A pocas horas de mi ordenación sacerdotal, vivo el tiempo con la densidad que marca lo trascendental de un momento así. En el silencio de la oración cotidiana de estos días el pasado, el presente y el futuro se entretejen ante una realidad, una llamada y un misterio que se me hacen inabarcables, que me atemorizan y, a la vez, me atraen con la misma fuerza con la que iniciaba este camino hace unos años.



Miro hacia atrás y sólo me sale agradecimiento. Trece años de formación como jesuita son muchos años. Y volviéndome a narrar el relato de mi vocación tengo que ir aún más atrás. Agradecido porque Dios es fiel. Cuando entré en el noviciado, lo hice dejándome llevar por la promesa de la gran alegría que da vivir entregado a Dios y a los demás. Promesa que en no pocas veces ha sido una invitación a confiar, en ocasiones a ciegas, siempre que iba donde no quería o hacia donde no sabía.
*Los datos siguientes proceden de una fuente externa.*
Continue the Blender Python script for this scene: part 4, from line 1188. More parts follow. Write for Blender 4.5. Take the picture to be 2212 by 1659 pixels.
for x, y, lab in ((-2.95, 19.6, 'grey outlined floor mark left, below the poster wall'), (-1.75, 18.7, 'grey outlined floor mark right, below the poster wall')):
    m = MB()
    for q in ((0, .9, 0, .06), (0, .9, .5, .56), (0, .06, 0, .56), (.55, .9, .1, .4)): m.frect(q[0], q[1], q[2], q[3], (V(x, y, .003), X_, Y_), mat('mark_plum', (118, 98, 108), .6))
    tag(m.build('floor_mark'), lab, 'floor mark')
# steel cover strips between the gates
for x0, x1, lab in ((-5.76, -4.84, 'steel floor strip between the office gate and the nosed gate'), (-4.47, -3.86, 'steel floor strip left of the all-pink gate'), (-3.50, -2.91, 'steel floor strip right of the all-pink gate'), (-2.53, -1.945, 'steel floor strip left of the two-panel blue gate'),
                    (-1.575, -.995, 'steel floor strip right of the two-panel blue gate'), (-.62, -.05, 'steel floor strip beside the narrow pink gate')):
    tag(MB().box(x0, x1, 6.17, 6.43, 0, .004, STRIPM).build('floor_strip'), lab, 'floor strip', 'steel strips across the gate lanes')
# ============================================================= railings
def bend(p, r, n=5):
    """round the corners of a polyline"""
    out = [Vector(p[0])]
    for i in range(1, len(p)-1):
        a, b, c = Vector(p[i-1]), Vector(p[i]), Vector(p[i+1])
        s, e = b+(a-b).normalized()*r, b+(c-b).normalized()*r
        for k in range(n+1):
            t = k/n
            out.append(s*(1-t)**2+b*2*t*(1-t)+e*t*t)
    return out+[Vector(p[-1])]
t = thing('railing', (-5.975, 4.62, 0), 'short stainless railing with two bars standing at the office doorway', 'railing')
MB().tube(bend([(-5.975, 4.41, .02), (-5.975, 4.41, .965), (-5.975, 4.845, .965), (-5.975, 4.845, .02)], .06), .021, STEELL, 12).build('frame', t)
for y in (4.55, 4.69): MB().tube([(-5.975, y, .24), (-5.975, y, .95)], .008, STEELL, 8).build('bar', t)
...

Como si perdiera el control, pero sabiendo que no hay otro camino hacia ser libre y vivir con alegría que el de ser honesto conmigo mismo y con lo que marcaba Dios en cada momento. Como jesuita en estos años he ido descubriendo que el motor de mi existencia es seguir a Jesús, humildemente, por el camino que él marca… Con algo que da mucha seguridad: que ese camino lo han recorrido y lo recorren muchos otros: compañeros con los que he compartido vida; incluso algunos que ya están con el Padre; ejemplos buenos que no faltan en la tradición de la Iglesia y de la Compañía.
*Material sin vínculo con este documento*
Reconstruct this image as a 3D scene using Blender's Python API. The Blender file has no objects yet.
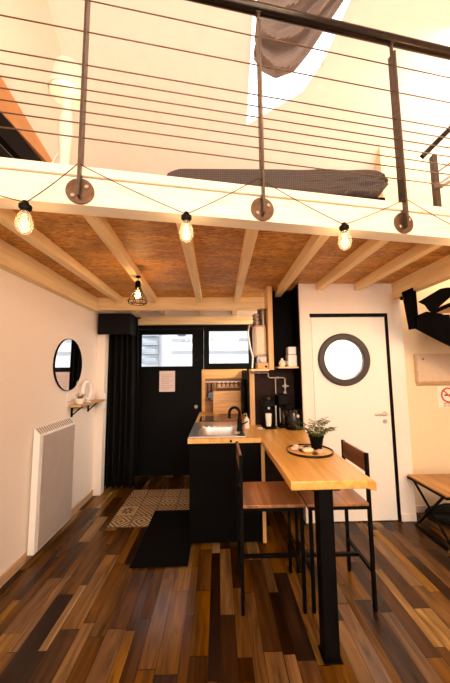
import bpy, bmesh, math, random
from mathutils import Vector, Matrix
random.seed(7)
R = math.radians
sc = bpy.context.scene
COL = sc.collection

# ------------------------------------------------------------------ materials
MATS = {}
def new_mat(name):
    m = bpy.data.materials.new(name); m.use_nodes = True
    nt = m.node_tree; b = nt.nodes['Principled BSDF']
    return m, nt, b
def node(nt, kind, **kw):
    n = nt.nodes.new(kind)
    for k, v in kw.items(): setattr(n, k, v)
    return n
def ramp(nt, stops):
    r = nt.nodes.new('ShaderNodeValToRGB'); e = r.color_ramp.elements
    while len(e) < len(stops): e.new(.5)
    for el, (p, c) in zip(e, stops): el.position = p; el.color = (*c, 1)
    return r
def coords(nt, scale=(1, 1, 1), which='Object'):
    t = nt.nodes.new('ShaderNodeTexCoord'); mp = nt.nodes.new('ShaderNodeMapping')
    mp.inputs['Scale'].default_value = scale
    nt.links.new(t.outputs[which], mp.inputs['Vector']); return mp
def plain(name, col, rough=.5, metal=0, vary=.06, bump=0, nscale=30, spec=.5, emit=None):
    """a colour with a light procedural mottling"""
    m, nt, b = new_mat(name)
    mp = coords(nt); n = node(nt, 'ShaderNodeTexNoise'); n.inputs['Scale'].default_value = nscale
    n.inputs['Detail'].default_value = 4
    nt.links.new(mp.outputs[0], n.inputs['Vector'])
    lo = tuple(c * (1 - vary) for c in col); hi = tuple(min(1, c * (1 + vary)) for c in col)
    r = ramp(nt, [(.3, lo), (.7, hi)]); nt.links.new(n.outputs['Fac'], r.inputs['Fac'])
    nt.links.new(r.outputs['Color'], b.inputs['Base Color'])
    b.inputs['Roughness'].default_value = rough; b.inputs['Metallic'].default_value = metal
    b.inputs['Specular IOR Level'].default_value = spec
    if bump:
        bp = node(nt, 'ShaderNodeBump'); bp.inputs['Strength'].default_value = bump
        nt.links.new(n.outputs['Fac'], bp.inputs['Height']); nt.links.new(bp.outputs['Normal'], b.inputs['Normal'])
    if emit:
        b.inputs['Emission Color'].default_value = (*emit[0], 1); b.inputs['Emission Strength'].default_value = emit[1]
    MATS[name] = m; return m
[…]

El presente lo vivo con nervios, la verdad… los que comporta organizar un evento así. Aunque sé que será una fiesta de mucha alegría. Alegría, además, compartida. Los jesuitas tenemos la gran suerte de conocer a mucha gente a lo largo de nuestra formación y la ocasión de trabar grandes amistades allí donde vivimos. Y no son pocos los quieren estar en este momento, con su presencia o con su recuerdo en la distancia. Me hago consciente de que, aunque haya una alegría sincera por mí, lo que sucede en un hecho así traspasa los límites de mi propia persona. Que tanta gente, que toda la Iglesia, rece por mi vocación da fuerza y compromete. Ojalá que sea buena noticia, no sólo para la gente que me quiere, sino para aquellos que aun ni conozco y a los que la misión me pondrá a servir. Ojalá que sea una buena noticia para los más pobres.
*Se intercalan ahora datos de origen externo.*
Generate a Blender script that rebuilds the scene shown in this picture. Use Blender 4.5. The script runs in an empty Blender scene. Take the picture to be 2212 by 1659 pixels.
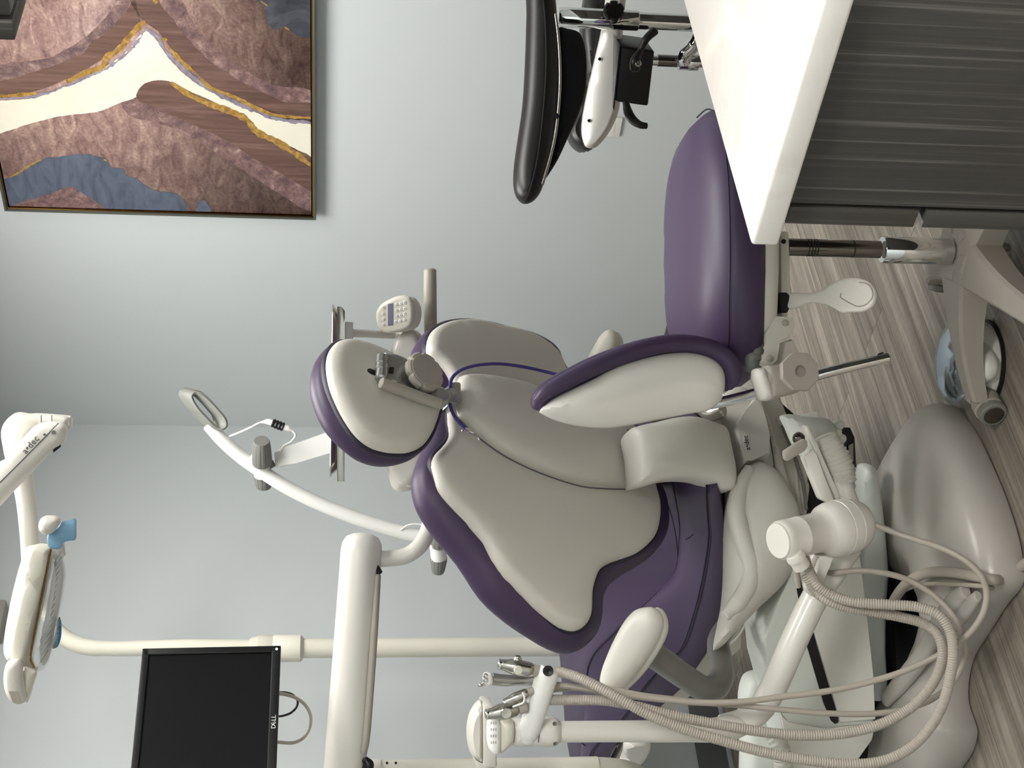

El futuro, precisamente, lo vivo con cierto temor y con cierta alegría. Temor, porque de algún modo sé que este sacramento me cambiará. De entrada, muchos me empezarán a mirar diferente. No es que me vaya a hacer distinto, pero sí que me introducirá en una dinámica de dejarme ocupar y habitar por la gente a la que sirva. Ese es el servicio el que me ilusiona, me da alegría… y me vuelve a asustar: toca asumir responsablemente un papel que, de modo misterioso, quizás lleve a muchos a Dios. Y no quiero estropearlo. E intuyo que, para no hacerlo, tocará, de nuevo, hacerse pequeño y seguir detrás de Jesús, aquel que me ha llevado hasta aquí. A unas horas de ser ordenado sacerdote sólo me cabe confiar, como invita el ritual: «que Dios, que empezó en ti a obra buena, Él mismo la lleve a término».